Não divide com os filhos suas incertezas. Não sabe se o marido voltará, nem para onde foi. A insistência de Marcelo, Eliana, Nalu e Beatriz, e até de Vera, morando no exterior, em saber o que está acontecendo, é praticamente ignorada. Walter Salles nos coloca naquela sala de casa, que pouco antes era uma festa, com vários amigos e sem trancas, e que agora é um poço de dúvidas e segredos. Eunice tenta manter a positividade enquanto precisa lidar com a falta de dinheiro, com a perseguição dos militares e com a dor dos filhos em não saber do pai.

A mãe não pode confirmar o que não sabe. E Eunice não sabe muito. “Ainda Estou Aqui” retrata uma dor que foi sentida por tantos brasileiros, especialmente nos anos 1970 quando a ditadura começou a acirrar a procura por subversivos e trazer métodos mais violentos de tortura. O tom das cores e luzes do filme resgata o contexto histórico, ao mesmo tempo em que nos coloca num lugar de sentir desconforto num espaço que deveria ser de aconchego. A cena em que, dentro do carro, Vera insiste em saber o que aconteceu com a família enquanto esteve fora, e Eunice pede silêncio, aumentando o volume do rádio, e o carro saindo do sol direto para a sombra, tem uma força simbólica marcante.

Filmes sobre ditadura

O Brasil vem tratando sobre os horrores do período da ditadura há algum tempo. Inclusive, Fernanda Torres estrela um deles: “O Que É Isso, Companheiro?”, de 1997. Salles encontra no livro de Marcelo Rubens Paiva mais uma forma, inovadora, de mostrar o quanto as pessoas, mesmo que não se envolvessem em resistência ao regime, eram afetadas. Rubens Paiva e os amigos não eram guerrilheiros armados, mas tentavam ajudar exilados, por vezes mandando cartas para famílias de pessoas que foram obrigadas a deixar o Brasil. Eunice nem sabia disso. Ainda assim, foi presa, perdeu o marido e isso causou um trauma familiar de décadas.

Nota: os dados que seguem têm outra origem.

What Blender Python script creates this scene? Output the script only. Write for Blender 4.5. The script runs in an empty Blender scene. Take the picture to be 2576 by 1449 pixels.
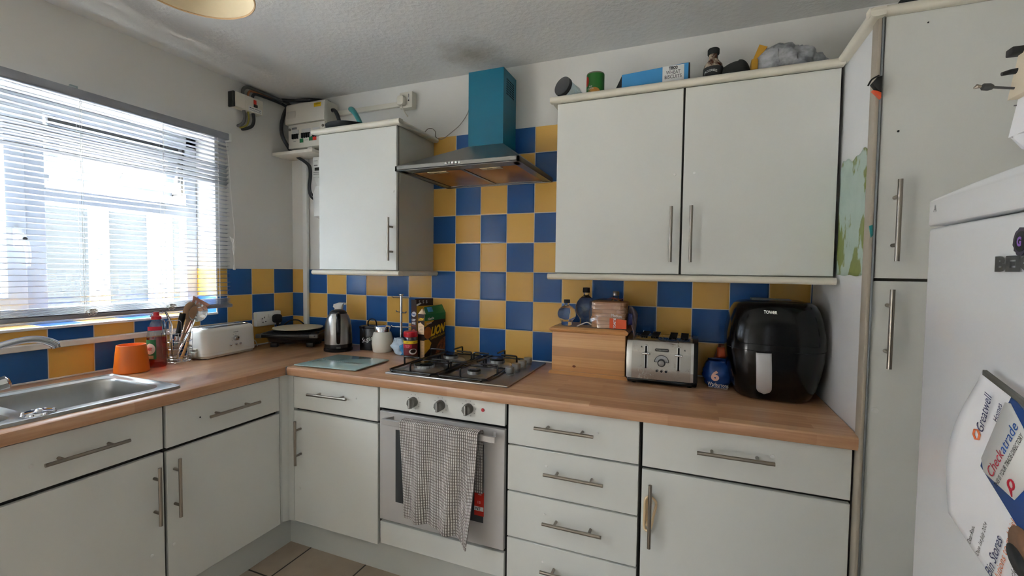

O exército se recusava a admitir que tinha sumido com Rubens Paiva. Até depois do fim da ditadura, Eunice continuou brigando pelo direito de ter uma certidão de óbito. Fica intensa, na parte final do filme, a discussão sobre não anistiar criminosos da ditadura e nem esquecer os horrores vividos. Em tempos de ascensão da extrema-direita pelo mundo, é uma mensagem marcante.

Memória

O filme relembra que os representantes do exército não foram responsabilizados pelas mortes e torturas daquela época, ainda que identificados. “Ainda Estou Aqui” usa fatos históricos que, se não são de conhecimento geral, deveriam ser, e adiciona a dor da família, intensificando seu significado. A incerteza que corrói Eunice, sua tentativa frustrada de proteger os filhos da verdade enquanto corre atrás dela, o sofrimento de se sentir sozinha, tudo é costurado de forma brilhante e única.

O livro abre com a discussão sobre memória, que fica mais clara no final do filme. Mas ao longo das pouco mais de duas horas, essa questão é construída de forma cada vez mais intensa. E a mãe aparece como essa figura detentora da memória da família, mas que precisa passá-la adiante, de forma honesta. A estética corrobora com essa busca pela memória, não apenas pessoal, mas de um país que viveu uma ditadura e precisa corrigir os erros do passado. A sensibilidade do roteiro, das interpretações e da visão apurada de Salles para luzes e sombras e enquadramentos entregam um filme poderoso, que ressoa por muito tempo depois de assistido. “Ainda Estou Aqui” não só discute memória como tem potencial de ser parte da memória do cinema brasileiro.